— Start of Raw data —

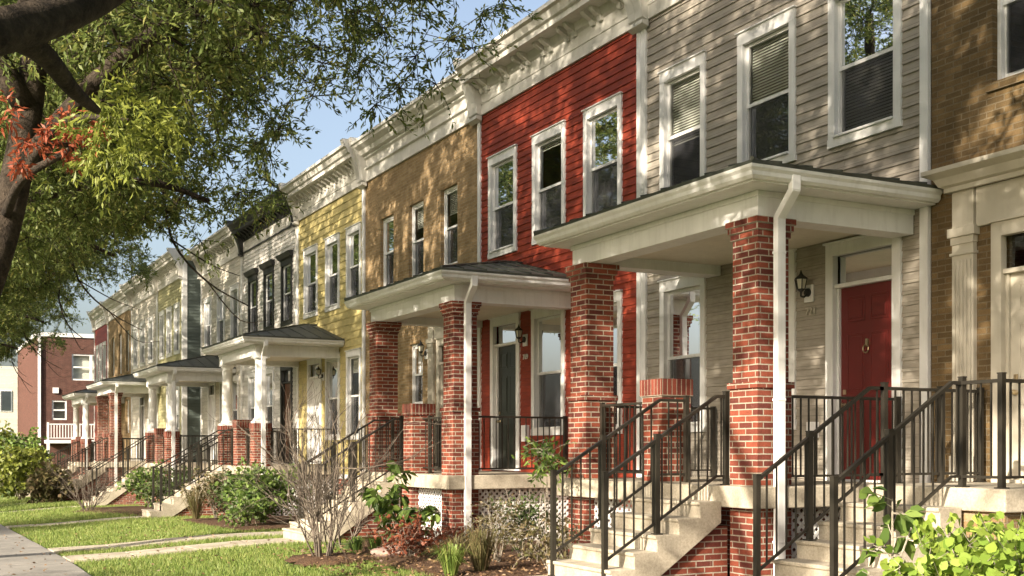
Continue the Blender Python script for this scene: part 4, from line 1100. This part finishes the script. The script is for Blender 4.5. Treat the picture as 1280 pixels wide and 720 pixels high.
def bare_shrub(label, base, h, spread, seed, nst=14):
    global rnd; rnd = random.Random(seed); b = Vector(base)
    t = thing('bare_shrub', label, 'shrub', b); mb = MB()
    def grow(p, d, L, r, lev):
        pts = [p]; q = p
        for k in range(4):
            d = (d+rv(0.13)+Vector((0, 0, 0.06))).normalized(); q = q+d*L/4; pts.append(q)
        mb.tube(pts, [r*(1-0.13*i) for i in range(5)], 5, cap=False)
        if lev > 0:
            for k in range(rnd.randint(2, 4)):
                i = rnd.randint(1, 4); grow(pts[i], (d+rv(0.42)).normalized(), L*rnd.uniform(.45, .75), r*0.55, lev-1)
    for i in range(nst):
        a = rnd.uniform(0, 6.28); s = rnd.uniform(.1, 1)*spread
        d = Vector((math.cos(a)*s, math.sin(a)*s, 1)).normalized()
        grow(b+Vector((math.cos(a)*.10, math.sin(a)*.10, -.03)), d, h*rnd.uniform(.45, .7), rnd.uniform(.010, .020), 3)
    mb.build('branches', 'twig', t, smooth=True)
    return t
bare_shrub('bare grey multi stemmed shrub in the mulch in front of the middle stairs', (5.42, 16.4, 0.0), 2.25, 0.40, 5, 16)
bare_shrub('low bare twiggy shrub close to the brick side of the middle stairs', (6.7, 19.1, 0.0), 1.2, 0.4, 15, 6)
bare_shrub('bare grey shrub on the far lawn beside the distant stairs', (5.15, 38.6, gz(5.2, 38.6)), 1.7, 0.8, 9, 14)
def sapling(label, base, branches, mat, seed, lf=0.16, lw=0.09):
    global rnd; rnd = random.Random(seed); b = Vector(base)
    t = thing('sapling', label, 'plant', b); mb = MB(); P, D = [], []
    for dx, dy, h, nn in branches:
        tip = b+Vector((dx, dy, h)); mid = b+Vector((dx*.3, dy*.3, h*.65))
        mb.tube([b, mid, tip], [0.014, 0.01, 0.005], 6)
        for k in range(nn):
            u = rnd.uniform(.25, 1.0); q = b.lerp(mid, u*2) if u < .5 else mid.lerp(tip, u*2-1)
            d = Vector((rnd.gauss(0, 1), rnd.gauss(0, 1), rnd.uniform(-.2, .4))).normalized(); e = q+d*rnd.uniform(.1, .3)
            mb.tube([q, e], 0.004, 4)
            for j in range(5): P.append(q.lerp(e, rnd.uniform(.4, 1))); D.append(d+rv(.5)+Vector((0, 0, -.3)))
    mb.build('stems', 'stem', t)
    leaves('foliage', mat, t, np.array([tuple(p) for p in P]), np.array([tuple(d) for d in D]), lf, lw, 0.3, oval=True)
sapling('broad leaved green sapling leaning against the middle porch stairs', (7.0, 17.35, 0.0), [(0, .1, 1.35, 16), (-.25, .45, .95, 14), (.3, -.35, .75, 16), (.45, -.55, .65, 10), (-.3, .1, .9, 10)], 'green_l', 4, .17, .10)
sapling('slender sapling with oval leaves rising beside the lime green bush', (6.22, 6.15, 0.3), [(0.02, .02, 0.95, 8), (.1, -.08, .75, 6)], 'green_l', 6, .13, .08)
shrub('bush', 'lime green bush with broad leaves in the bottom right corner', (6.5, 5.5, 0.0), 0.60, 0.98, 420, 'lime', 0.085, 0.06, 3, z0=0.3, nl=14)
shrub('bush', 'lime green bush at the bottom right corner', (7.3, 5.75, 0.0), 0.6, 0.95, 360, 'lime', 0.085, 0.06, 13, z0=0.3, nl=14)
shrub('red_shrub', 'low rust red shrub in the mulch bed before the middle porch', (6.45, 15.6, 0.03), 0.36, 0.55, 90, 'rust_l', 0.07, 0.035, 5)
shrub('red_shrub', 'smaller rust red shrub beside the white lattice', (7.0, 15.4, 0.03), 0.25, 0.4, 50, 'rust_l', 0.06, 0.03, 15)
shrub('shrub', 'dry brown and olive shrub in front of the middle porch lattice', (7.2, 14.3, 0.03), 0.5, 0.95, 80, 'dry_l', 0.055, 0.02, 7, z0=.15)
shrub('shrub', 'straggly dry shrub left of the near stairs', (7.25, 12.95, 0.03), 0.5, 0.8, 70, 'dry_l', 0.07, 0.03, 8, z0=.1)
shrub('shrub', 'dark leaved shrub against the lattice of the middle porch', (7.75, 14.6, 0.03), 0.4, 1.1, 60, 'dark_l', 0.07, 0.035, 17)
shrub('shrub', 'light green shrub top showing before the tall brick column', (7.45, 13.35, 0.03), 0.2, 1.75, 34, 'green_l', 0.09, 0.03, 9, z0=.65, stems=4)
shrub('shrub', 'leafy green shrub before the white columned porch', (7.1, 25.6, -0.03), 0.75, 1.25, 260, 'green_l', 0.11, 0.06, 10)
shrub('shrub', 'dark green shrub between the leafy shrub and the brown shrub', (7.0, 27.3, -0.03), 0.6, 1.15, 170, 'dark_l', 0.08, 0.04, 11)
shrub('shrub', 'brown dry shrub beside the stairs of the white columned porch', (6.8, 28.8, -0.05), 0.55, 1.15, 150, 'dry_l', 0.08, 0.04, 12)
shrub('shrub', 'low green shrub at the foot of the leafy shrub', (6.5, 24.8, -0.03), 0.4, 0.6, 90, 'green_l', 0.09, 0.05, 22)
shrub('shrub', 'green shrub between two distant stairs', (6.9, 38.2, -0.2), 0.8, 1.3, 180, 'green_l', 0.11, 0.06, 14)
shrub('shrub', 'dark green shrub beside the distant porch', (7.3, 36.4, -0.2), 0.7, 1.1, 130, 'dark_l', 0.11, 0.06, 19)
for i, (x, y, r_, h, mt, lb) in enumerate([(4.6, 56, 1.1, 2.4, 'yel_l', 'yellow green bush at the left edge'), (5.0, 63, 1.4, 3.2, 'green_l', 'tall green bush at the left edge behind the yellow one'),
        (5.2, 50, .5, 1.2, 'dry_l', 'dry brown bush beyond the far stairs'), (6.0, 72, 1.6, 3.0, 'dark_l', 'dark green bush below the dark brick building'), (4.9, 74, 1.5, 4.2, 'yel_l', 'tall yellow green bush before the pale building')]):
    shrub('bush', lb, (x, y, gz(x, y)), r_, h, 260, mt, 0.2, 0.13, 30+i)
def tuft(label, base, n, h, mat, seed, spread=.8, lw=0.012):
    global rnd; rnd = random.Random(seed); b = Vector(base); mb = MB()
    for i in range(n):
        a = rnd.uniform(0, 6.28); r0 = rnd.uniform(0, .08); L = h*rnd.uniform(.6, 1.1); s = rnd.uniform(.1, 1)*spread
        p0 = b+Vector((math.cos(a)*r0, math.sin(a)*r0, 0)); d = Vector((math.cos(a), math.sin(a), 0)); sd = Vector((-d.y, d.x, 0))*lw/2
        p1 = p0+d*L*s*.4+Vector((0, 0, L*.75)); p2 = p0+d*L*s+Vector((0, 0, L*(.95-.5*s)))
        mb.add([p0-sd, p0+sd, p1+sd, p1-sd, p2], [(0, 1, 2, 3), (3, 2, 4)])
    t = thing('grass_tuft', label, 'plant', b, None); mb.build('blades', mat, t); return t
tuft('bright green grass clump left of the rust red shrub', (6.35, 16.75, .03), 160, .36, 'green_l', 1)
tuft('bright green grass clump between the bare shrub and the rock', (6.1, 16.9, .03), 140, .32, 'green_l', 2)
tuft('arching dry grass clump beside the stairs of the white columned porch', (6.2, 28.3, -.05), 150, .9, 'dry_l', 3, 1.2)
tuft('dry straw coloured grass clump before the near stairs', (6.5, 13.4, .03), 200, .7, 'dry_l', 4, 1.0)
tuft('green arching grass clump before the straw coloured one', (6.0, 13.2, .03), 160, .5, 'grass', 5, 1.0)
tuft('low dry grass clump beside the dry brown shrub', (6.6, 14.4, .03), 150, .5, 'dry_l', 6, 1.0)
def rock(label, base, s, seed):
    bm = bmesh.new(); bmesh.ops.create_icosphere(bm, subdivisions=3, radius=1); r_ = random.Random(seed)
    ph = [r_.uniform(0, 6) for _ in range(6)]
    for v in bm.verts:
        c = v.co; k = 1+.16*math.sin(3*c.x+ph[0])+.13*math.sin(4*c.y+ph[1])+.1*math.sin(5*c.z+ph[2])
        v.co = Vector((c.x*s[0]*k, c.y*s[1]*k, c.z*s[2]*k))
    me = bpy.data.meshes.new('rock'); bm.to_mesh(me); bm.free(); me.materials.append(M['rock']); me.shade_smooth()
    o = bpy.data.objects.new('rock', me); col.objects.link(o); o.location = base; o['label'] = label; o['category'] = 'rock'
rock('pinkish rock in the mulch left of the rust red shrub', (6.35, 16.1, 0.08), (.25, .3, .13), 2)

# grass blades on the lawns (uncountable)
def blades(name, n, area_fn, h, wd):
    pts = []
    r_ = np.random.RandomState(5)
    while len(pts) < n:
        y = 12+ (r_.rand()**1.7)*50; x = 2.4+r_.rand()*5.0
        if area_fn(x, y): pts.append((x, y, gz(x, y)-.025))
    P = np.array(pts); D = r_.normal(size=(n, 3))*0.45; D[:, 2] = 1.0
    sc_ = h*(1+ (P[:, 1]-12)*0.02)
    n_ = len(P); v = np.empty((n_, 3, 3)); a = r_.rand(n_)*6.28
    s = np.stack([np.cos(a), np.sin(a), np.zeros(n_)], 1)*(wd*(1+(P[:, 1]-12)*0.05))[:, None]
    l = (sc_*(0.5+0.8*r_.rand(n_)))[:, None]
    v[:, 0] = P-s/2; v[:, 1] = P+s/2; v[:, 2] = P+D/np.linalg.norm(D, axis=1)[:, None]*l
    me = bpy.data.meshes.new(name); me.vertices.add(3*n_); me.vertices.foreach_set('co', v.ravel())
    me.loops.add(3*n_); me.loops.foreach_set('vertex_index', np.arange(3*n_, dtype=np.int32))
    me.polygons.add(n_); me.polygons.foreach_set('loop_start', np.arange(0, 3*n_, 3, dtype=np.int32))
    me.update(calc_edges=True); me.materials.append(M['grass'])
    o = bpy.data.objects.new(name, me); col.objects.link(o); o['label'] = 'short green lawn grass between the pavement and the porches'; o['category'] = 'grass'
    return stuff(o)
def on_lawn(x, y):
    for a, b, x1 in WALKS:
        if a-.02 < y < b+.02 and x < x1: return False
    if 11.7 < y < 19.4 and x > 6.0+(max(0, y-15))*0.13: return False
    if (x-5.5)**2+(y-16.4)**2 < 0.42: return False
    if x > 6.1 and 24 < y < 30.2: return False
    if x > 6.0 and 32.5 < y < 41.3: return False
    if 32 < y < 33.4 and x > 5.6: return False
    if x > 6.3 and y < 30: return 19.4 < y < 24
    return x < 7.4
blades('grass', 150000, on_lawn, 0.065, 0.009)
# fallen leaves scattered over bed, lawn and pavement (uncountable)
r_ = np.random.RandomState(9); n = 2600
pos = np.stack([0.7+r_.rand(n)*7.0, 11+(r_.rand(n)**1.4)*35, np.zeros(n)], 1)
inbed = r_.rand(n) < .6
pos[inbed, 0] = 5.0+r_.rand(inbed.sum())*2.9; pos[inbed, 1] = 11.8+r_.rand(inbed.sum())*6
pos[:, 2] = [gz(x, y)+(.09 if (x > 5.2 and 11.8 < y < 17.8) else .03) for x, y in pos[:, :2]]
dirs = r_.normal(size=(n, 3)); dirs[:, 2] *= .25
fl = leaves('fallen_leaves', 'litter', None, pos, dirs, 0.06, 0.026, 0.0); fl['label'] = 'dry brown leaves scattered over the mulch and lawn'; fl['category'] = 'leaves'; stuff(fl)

— End of Raw data —
— Start of Raw data —

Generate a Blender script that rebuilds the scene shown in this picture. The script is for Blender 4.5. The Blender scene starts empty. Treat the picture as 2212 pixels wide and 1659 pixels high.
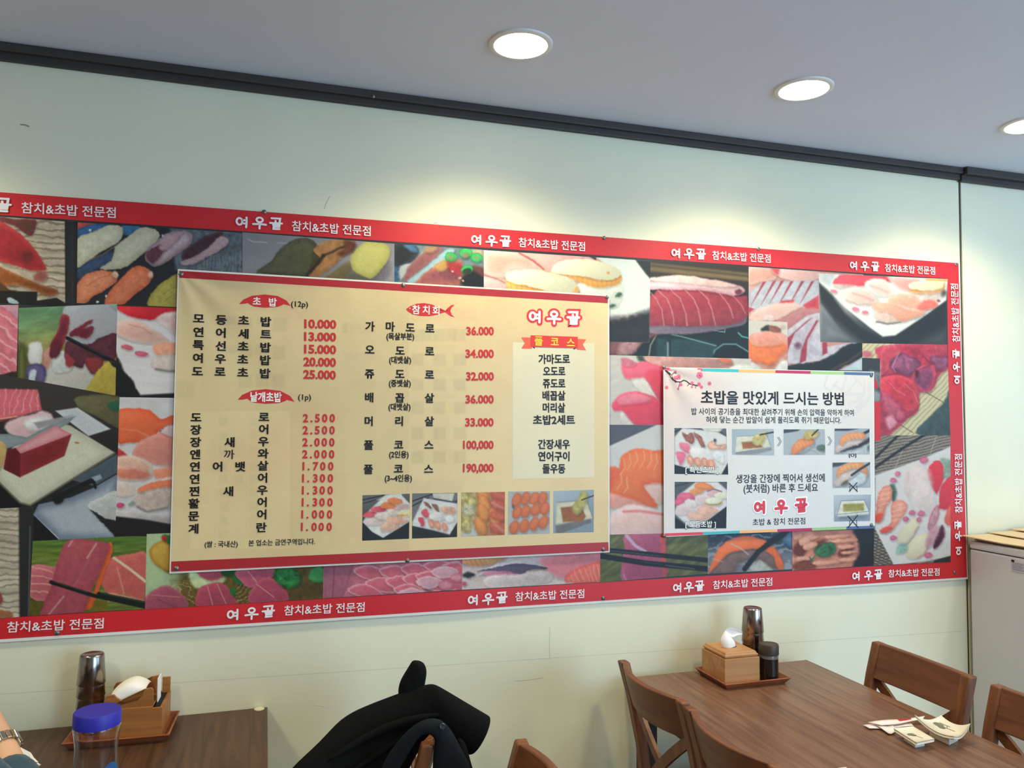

— End of Raw data —

• [Aim] Give the count of lines in the data above that hold the string "script", with no additional words.

• [Response to the exercise] 2